Rotate old backups with your preferred method — rsnapshot, restic, or just find -mtime +30 -delete.

Behind a VPN only?

If you want MoveMyWork accessible only when you're on your Tailscale/WireGuard network, bind nginx to the VPN interface only and skip the Let's Encrypt step. The desktop client only needs to reach the server — it doesn't care whether that's via public internet or a private network.

Security hardening

FAQ

Can I run this behind Cloudflare?

Yes. Turn off Cloudflare's email obfuscation for your login paths (it breaks verification codes). Everything else works.

How much RAM does it actually use?

Idle: ~30 MB (PHP-FPM pool size dependent). Under load for a single user, negligible. A 1 GB VPS handles a household without breaking a sweat.

What about Docker?

No official Docker image.
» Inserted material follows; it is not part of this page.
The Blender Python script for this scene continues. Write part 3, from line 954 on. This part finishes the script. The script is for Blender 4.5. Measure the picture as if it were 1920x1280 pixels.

Could one exist? Sure, and community members have built them. But the stack is simple enough that running it directly is less work than maintaining a container.

Will you keep supporting the self-hosted version?

Yes — it's the project's foundation. Every feature lands in self-host first. Our own hosted service runs the same codebase.